» INSTRUCTIONS TO FOLLOW: Give back an exact copy of the lines from the start of the material through the line bearing "SC.camera = cam". Include both ends and nothing else.

··· INFORMATION SHOWN ···

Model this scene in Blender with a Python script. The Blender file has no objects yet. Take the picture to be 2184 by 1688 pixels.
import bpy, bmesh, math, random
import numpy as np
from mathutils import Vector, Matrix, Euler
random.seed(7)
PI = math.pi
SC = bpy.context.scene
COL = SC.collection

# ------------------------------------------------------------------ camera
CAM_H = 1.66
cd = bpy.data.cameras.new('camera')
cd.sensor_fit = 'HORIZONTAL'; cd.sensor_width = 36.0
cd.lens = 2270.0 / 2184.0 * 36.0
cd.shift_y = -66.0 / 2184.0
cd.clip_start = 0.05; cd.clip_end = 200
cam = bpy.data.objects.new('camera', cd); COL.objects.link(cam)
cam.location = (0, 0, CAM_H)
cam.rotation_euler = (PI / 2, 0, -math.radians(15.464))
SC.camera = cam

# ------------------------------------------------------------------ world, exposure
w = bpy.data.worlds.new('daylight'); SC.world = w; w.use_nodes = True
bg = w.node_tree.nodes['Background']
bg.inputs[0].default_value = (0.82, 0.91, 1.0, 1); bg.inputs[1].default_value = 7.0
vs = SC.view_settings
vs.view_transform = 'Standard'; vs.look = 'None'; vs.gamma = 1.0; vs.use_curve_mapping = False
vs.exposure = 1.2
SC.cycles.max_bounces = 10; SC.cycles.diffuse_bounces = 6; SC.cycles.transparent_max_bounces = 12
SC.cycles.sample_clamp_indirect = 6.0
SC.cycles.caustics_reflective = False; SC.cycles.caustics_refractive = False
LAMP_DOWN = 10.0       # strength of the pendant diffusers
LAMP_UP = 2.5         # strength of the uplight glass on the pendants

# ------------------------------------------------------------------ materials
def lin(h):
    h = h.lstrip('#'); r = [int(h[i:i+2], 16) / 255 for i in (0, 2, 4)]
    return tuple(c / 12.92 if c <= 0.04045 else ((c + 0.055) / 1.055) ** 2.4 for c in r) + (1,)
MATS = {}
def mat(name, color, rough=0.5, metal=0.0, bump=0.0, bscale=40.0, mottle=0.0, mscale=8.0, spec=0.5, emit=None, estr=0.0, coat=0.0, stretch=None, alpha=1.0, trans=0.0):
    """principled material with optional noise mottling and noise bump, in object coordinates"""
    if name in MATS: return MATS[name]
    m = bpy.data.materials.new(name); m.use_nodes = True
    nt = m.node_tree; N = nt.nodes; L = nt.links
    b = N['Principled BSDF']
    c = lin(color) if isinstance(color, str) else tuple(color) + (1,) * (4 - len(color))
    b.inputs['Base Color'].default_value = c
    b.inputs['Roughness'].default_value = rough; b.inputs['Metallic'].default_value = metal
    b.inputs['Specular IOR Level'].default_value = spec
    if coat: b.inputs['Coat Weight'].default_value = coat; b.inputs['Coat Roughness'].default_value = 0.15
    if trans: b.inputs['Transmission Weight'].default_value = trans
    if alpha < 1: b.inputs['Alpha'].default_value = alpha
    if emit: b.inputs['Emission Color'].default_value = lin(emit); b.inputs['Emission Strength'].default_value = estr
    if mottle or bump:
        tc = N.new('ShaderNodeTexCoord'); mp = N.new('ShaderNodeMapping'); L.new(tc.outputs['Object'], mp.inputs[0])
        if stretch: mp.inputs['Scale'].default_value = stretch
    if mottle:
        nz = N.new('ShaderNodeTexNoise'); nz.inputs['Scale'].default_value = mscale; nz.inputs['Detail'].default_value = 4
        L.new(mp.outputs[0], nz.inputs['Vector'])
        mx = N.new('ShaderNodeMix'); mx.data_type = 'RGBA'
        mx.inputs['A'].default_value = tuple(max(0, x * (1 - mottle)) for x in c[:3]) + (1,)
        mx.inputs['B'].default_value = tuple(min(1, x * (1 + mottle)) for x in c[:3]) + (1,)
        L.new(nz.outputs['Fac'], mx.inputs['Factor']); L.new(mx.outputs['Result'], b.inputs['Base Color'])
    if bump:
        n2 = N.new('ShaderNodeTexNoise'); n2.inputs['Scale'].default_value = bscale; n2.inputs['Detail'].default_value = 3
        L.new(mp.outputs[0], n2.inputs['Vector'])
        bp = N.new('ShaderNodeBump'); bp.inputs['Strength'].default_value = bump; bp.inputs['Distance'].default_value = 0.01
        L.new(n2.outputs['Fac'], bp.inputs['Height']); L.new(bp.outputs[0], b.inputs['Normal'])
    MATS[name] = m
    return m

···

» EXERCISE SOLUTION:
Model this scene in Blender with a Python script. The Blender file has no objects yet. Take the picture to be 2184 by 1688 pixels.
import bpy, bmesh, math, random
import numpy as np
from mathutils import Vector, Matrix, Euler
random.seed(7)
PI = math.pi
SC = bpy.context.scene
COL = SC.collection

# ------------------------------------------------------------------ camera
CAM_H = 1.66
cd = bpy.data.cameras.new('camera')
cd.sensor_fit = 'HORIZONTAL'; cd.sensor_width = 36.0
cd.lens = 2270.0 / 2184.0 * 36.0
cd.shift_y = -66.0 / 2184.0
cd.clip_start = 0.05; cd.clip_end = 200
cam = bpy.data.objects.new('camera', cd); COL.objects.link(cam)
cam.location = (0, 0, CAM_H)
cam.rotation_euler = (PI / 2, 0, -math.radians(15.464))
SC.camera = cam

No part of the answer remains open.